No presente do protagonista, cinquenta anos se passaram. Ele agora é um ator recluso, que se afastou dos palcos depois de razoável sucesso no teatro. Tem com a esposa uma relação de confiança, embora se sintam progressivamente mais distantes desde a morte da única filha do casal. Inesperadamente, Alex é convidado a participar de um filme sobre a vida do pensador Axel Vander, o que, por uma série de coincidências um tanto fortuitas, leva-o a revisitar algumas incertezas a respeito dos últimos dias de vida da filha.2
Alex alterna seu relato entre momentos com a sra. Gray e cenas e reflexões dispersas do presente. A separação não é estanque; há uma contaminação mútua entre os dois períodos. À medida que Alex recupera os detalhes de cada um dos encontros que teve com a sra. Gray, reinterpreta sua relação com as outras mulheres de sua vida. O que representaria aquele primeiro amor comparado à esposa com quem viveu por quarenta anos? Ou em relação à filha? Teria amado a todas com a mesma intensidade?
Quando fala do passado, Banville cria uma narrativa mais consistente.
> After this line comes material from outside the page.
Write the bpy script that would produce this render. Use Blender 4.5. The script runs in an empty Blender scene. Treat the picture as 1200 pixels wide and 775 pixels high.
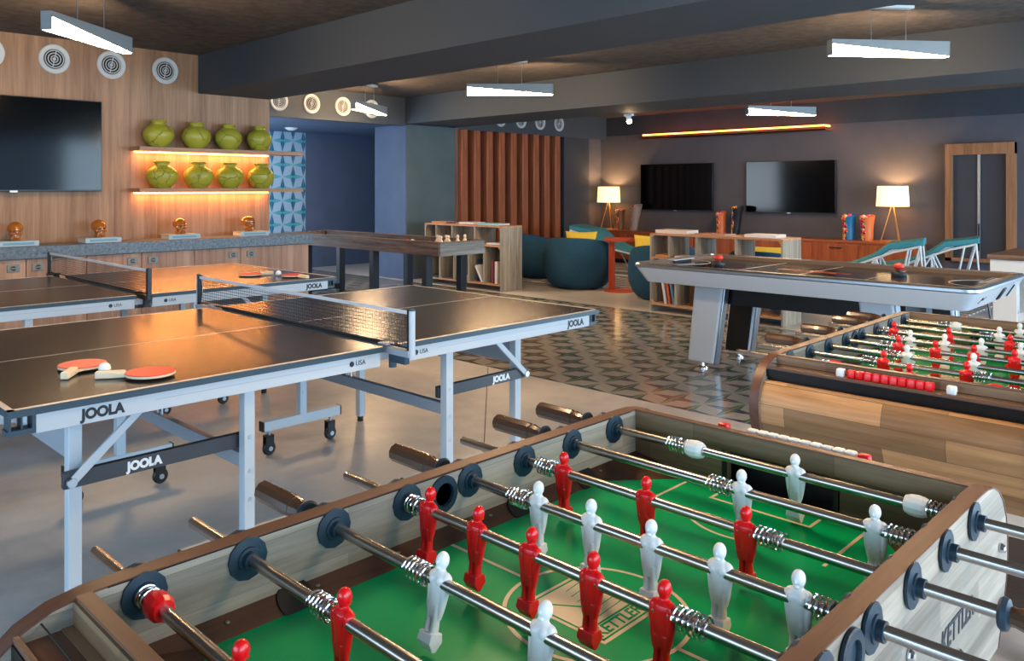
import bpy, bmesh, math, random
from math import sin, cos, pi, radians, sqrt, atan2
from mathutils import Vector, Matrix

SC = bpy.context.scene
COL = SC.collection
RND = random.Random(7)

# ------------------------------------------------------------------ camera, world, big lights, exposure
CAM_H = 1.38987
cam_d = bpy.data.cameras.new('camera')
cam_d.sensor_width = 36.0
cam_d.lens = 947.09 / 1200 * 36.0
cam_d.shift_x = (600 - 560.86) / 1200
cam_d.shift_y = -(387.5 - 221.34) / 1200
cam_d.clip_start = 0.02
cam = bpy.data.objects.new('camera', cam_d)
COL.objects.link(cam)
cam.location = (0, 0, CAM_H)
cam.rotation_euler = (pi / 2, 0, 0.79028 - pi / 2)
SC.camera = cam

SC.view_settings.view_transform = 'Standard'
SC.view_settings.look = 'None'
SC.view_settings.gamma = 1
SC.view_settings.use_curve_mapping = False
SC.view_settings.exposure = 1.0
SC.cycles.use_denoising = True
SC.cycles.max_bounces = 6
SC.cycles.diffuse_bounces = 4
SC.cycles.glossy_bounces = 4
SC.cycles.transmission_bounces = 6
SC.cycles.caustics_reflective = False
SC.cycles.caustics_refractive = False
SC.cycles.sample_clamp_indirect = 4.0

W = bpy.data.worlds.new('sky')
SC.world = W
W.use_nodes = True
bg = W.node_tree.nodes['Background']
bg.inputs[0].default_value = (0.40, 0.66, 1.0, 1)
bg.inputs[1].default_value = 1.0


def area(name, loc, rot, sx, sy, power, color, portal=False):
    l = bpy.data.lights.new(name, 'AREA')
    l.shape = 'RECTANGLE'
    l.size = sx
    l.size_y = sy
    l.energy = power
    l.color = color
    if portal:
        l.cycles.is_portal = True
    o = bpy.data.objects.new(name, l)
    COL.objects.link(o)
    o.location = loc
    o.rotation_euler = rot
    return o


# daylight through the open glazed side of the room (right of and behind the camera)
DAY = (0.60, 0.82, 1.0)
area('daylight', (1.2, -3.0, 1.25), (radians(90), 0, 0), 5.4, 2.4, 150, DAY)
area('daylight', (9.3, -3.0, 1.25), (radians(90), 0, 0), 6.6, 2.4, 300, DAY)
area('daylight', (-3.0, 1.8, 1.35), (radians(90), 0, radians(-90)), 5.6, 2.0, 80, DAY)
area('daylight', (4.62, 10.7, 1.3), (radians(90), 0, radians(-90)), 1.6, 1.9, 55, (0.72, 0.86, 1.0))


# ------------------------------------------------------------------ materials
def lin(c):
    return tuple(((v / 255) / 12.92 if v / 255 <= 0.04045 else ((v / 255 + 0.055) / 1.055) ** 2.4) for v in c) + (1,)


class NT:
    def __init__(self, m):
        self.nt = m.node_tree
        self.n = self.nt.nodes
        self.l = self.nt.links

    def add(self, t, **k):
        n = self.n.new(t)
        for a, b in k.items():
            setattr(n, a, b)
        return n

    def link(self, a, b):
        self.l.new(a, b)

    def val(self, sock, v):
        if hasattr(v, 'links') or isinstance(v, bpy.types.NodeSocket):
            self.l.new(v, sock)
        else:
            sock.default_value = v

    def m(self, op, a, b=0.0, c=0.0):
        n = self.n.new('ShaderNodeMath')
        n.operation = op
        self.val(n.inputs[0], a)
        self.val(n.inputs[1], b)
        if op in ('PINGPONG', 'MULTIPLY_ADD', 'COMPARE'):
            self.val(n.inputs[2], c) if op != 'PINGPONG' else None
        return n.outputs[0]

    def mix(self, f, a, b):
        n = self.n.new('ShaderNodeMix')
        n.data_type = 'RGBA'
        self.val(n.inputs[0], f)
        self.val(n.inputs[6], a)
        self.val(n.inputs[7], b)
        return n.outputs[2]

    def coords(self, scale=(1, 1, 1), rot=(0, 0, 0), loc=(0, 0, 0), kind='Object'):
        t = self.n.new('ShaderNodeTexCoord')
        mp = self.n.new('ShaderNodeMapping')
        mp.inputs['Scale'].default_value = scale
        mp.inputs['Rotation'].default_value = rot
        mp.inputs['Location'].default_value = loc
        self.l.new(t.outputs[kind], mp.inputs[0])
        return mp.outputs[0]

    def noise(self, vec, scale=5, detail=4, rough=0.5, dist=0.0):
        n = self.n.new('ShaderNodeTexNoise')
        n.inputs['Scale'].default_value = scale
        n.inputs['Detail'].default_value = detail
        n.inputs['Roughness'].default_value = rough
        n.inputs['Distortion'].default_value = dist
        self.l.new(vec, n.inputs['Vector'])
        return n.outputs[0]

    def ramp(self, f, stops):
        n = self.n.new('ShaderNodeValToRGB')
        cr = n.color_ramp
        while len(cr.elements) < len(stops):
            cr.elements.new(0.5)
        for e, (p, c) in zip(cr.elements, stops):
            e.position = p
            e.color = c
        self.l.new(f, n.inputs[0])
        return n.outputs[0]

    def bump(self, h, strength=0.2, dist=0.01):
        n = self.n.new('ShaderNodeBump')
        n.inputs['Strength'].default_value = strength
        n.inputs['Distance'].default_value = dist
        self.l.new(h, n.inputs['Height'])
        return n.outputs[0]


def mat(name, color=(128, 128, 128), rough=0.5, metal=0.0, emit=None, estr=0.0, spec=0.5, trans=0.0, coat=0.0, ior=1.45):
    m = bpy.data.materials.new(name)
    m.use_nodes = True
    b = m.node_tree.nodes['Principled BSDF']
    b.inputs['Base Color'].default_value = lin(color)
    b.inputs['Roughness'].default_value = rough
    b.inputs['Metallic'].default_value = metal
    b.inputs['Specular IOR Level'].default_value = spec
    b.inputs['IOR'].default_value = ior
    b.inputs['Coat Weight'].default_value = coat
    b.inputs['Transmission Weight'].default_value = trans
    if emit:
        b.inputs['Emission Color'].default_value = lin(emit)
        b.inputs['Emission Strength'].default_value = estr
    return m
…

As experiências de Alex são descritas com uma riqueza de detalhes que desperta a confiança do leitor na realidade dessas lembranças. A primeira relação sexual com a sra. Gray, por exemplo, mostra a habilidade de Banville para criar cenas com poucos elementos, mas bem distribuídos, sendo alternadamente explícito e pudico.
Estranhamente, como se buscasse ressaltar a imprecisão da memória, são os eventos do presente que mais falham em intensidade. Suas descrições são vagas. Sua atenção se dispersa entre vários fatos que não são essenciais à história. Seu conhecimento sobre o universo dos artistas de cinema não passa a verossimilhança de quem conhece a matéria em primeira mão. Além disso, sua prosa se torna ainda mais penosamente autoconsciente. Quando o narrador fala algo ingênuo, por exemplo, dobra-se sobre si mesmo e ressalta a própria ingenuidade, como se assim se isentasse: “Pronto, lá vêm essas palavras de novo: amor, paixão […]”.
Alguns atenuantes poderiam ser sugeridos em defesa de Banville. Num primeiro ponto, diria-se que, no universo ficcional, o livro é o diário ou a autobiografia de Alex Cleave. Quem escreveria, portanto, seria o ator sem experiência com as letras, que só consegue se tornar coeso quando dominado pela lembrança. Um melhor conhecedor da obra de Banville talvez possa traçar o limite entre os vícios do autor e do personagem.
O outro ponto diz respeito à posição do livro na trilogia. Publicado em primeiro lugar no Brasil, Luz antiga originalmente fecha a série. Os dois primeiros volumes, Eclipse e Shroud, tratam de eventos cruciais na cronologia interna, como o afastamento de Alex dos teatros e a morte de sua filha Cass. Compreende-se, portanto, que esse presente esteja parcialmente esvaziado.
Atenuantes à parte, Luz antiga é um livro irregular. Tem um estilo lento, tortuoso, que exige a atenção do leitor. É preciso ouvir Alex como a um velho amigo. Alguns momentos serão recompensadores, outros serão apenas tediosos. Ainda assim o efeito geral é positivo, e o livro deverá agradar especialmente aos leitores que admiram as surpresas guardadas em nossos próprios passados.